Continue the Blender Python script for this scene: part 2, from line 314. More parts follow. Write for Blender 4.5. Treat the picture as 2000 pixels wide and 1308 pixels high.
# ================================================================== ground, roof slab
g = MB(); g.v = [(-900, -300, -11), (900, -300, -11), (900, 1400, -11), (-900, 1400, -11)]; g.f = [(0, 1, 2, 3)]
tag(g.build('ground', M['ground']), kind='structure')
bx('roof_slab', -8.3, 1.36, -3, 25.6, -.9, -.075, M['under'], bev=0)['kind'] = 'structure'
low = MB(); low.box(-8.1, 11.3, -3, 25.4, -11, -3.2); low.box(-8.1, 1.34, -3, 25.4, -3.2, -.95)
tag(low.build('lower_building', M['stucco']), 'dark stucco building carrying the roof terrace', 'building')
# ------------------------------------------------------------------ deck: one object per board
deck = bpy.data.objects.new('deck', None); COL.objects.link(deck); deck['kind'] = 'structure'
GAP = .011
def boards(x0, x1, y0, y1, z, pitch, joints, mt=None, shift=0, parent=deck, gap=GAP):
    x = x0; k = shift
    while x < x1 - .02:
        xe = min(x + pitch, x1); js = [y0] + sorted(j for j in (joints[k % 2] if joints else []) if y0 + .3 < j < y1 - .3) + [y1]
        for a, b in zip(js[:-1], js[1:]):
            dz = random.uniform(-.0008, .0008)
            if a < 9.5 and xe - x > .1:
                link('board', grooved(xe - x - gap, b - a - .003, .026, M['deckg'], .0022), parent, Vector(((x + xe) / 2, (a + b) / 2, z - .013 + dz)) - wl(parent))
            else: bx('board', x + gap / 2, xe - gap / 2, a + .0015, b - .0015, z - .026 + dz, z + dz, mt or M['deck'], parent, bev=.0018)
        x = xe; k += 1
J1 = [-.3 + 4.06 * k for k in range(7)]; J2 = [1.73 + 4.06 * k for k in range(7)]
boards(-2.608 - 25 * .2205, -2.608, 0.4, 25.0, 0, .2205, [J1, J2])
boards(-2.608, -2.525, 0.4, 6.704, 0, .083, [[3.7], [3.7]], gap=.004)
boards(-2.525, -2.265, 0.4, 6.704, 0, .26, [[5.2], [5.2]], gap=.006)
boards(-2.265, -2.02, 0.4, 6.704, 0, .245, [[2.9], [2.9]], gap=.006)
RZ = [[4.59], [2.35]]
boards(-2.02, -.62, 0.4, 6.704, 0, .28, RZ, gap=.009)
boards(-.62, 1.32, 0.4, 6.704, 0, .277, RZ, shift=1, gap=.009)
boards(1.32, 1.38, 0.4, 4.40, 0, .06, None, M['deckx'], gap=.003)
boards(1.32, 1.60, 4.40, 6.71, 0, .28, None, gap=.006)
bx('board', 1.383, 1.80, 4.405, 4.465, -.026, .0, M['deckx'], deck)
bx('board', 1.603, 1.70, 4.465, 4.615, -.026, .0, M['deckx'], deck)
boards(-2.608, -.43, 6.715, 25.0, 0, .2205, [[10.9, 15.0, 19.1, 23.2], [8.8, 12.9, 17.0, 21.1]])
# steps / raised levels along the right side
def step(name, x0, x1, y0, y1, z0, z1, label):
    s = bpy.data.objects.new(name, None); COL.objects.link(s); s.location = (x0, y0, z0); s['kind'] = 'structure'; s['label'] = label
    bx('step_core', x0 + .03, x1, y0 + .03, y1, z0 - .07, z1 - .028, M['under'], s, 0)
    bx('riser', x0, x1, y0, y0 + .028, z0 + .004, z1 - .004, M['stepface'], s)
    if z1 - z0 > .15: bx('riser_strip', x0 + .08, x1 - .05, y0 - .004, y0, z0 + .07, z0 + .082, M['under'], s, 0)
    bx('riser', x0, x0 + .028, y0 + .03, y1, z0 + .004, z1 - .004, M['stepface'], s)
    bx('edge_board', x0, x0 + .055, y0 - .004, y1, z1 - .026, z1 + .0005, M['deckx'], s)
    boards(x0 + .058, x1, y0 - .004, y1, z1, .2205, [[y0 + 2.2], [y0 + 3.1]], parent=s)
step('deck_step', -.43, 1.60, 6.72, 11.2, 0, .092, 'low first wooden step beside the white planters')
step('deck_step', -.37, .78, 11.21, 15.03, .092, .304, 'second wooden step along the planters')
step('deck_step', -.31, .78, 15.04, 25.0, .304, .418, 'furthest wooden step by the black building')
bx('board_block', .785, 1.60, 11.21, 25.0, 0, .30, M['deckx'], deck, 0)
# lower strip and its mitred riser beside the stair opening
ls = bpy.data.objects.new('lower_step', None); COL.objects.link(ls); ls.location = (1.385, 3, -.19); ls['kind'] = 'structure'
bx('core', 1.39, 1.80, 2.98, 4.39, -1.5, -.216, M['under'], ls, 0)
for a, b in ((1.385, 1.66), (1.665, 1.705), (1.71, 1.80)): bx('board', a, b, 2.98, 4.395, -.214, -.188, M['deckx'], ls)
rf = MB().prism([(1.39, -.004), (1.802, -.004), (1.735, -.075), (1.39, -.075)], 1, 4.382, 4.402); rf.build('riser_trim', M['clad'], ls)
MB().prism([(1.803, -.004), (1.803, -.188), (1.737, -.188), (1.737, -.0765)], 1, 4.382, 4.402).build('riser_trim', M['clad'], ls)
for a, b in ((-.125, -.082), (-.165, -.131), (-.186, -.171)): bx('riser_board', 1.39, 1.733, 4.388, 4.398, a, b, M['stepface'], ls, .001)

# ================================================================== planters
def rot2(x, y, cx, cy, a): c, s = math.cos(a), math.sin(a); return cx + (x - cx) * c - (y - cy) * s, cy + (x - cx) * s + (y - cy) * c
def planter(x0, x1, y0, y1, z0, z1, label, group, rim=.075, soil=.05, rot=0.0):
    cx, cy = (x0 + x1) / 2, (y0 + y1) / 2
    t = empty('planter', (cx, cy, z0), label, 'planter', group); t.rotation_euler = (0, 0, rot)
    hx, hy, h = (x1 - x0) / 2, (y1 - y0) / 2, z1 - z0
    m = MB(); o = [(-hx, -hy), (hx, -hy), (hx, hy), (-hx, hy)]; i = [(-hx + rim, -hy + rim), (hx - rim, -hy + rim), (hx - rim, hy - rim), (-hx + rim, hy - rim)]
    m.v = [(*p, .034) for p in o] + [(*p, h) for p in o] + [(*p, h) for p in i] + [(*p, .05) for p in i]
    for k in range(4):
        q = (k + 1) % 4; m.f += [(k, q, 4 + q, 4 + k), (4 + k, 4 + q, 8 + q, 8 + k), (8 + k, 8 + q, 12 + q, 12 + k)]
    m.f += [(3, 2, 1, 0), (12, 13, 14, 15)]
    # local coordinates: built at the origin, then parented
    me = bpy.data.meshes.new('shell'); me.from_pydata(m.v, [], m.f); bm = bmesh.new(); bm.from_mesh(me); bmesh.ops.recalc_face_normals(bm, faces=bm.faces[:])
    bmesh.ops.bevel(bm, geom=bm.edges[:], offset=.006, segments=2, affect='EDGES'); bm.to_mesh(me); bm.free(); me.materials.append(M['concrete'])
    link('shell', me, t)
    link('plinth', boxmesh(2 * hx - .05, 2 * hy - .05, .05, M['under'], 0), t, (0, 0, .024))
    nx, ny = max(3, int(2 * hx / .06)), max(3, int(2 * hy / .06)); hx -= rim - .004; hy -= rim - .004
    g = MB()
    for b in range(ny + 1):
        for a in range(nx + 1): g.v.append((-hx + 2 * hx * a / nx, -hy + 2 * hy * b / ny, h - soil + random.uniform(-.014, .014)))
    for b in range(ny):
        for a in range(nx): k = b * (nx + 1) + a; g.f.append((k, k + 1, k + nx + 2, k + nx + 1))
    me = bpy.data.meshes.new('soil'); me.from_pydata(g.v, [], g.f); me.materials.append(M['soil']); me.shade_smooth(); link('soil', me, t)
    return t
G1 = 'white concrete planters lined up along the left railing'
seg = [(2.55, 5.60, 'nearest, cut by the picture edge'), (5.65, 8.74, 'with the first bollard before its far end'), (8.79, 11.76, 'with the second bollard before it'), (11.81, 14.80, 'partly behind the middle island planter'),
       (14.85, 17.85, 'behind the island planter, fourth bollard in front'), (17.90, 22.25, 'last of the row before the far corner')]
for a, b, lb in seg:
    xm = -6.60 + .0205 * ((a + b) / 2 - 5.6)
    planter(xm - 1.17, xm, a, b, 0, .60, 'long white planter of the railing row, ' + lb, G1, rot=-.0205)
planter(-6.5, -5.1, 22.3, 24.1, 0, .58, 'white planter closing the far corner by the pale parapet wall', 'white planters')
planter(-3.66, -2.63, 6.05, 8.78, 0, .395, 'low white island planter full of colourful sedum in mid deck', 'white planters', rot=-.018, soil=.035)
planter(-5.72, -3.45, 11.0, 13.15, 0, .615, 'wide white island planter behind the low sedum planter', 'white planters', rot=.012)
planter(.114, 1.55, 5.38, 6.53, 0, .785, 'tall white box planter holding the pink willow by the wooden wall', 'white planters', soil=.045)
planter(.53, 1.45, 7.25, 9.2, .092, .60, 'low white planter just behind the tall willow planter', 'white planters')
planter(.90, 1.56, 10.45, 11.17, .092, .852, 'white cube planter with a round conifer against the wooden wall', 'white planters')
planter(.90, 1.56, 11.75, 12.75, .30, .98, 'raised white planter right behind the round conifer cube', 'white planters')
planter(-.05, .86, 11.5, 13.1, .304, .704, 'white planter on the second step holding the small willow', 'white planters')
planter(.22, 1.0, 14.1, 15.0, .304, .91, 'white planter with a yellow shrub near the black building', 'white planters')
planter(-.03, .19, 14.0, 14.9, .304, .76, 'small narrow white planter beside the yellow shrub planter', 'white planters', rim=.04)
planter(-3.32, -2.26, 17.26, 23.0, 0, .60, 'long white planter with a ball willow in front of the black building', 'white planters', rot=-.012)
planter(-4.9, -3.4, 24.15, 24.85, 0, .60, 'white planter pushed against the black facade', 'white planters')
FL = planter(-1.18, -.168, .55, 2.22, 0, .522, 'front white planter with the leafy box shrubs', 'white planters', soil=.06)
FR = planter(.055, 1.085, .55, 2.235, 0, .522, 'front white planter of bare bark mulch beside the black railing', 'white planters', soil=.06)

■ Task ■
Gather each line in the data that holds the string "wide".

■ The reply ■
Continue the Blender Python script for this scene: part 2, from line 314. More parts follow. Write for Blender 4.5. Treat the picture as 2000 pixels wide and 1308 pixels high.
planter(-5.72, -3.45, 11.0, 13.15, 0, .615, 'wide white island planter behind the low sedum planter', 'white planters', rot=.012)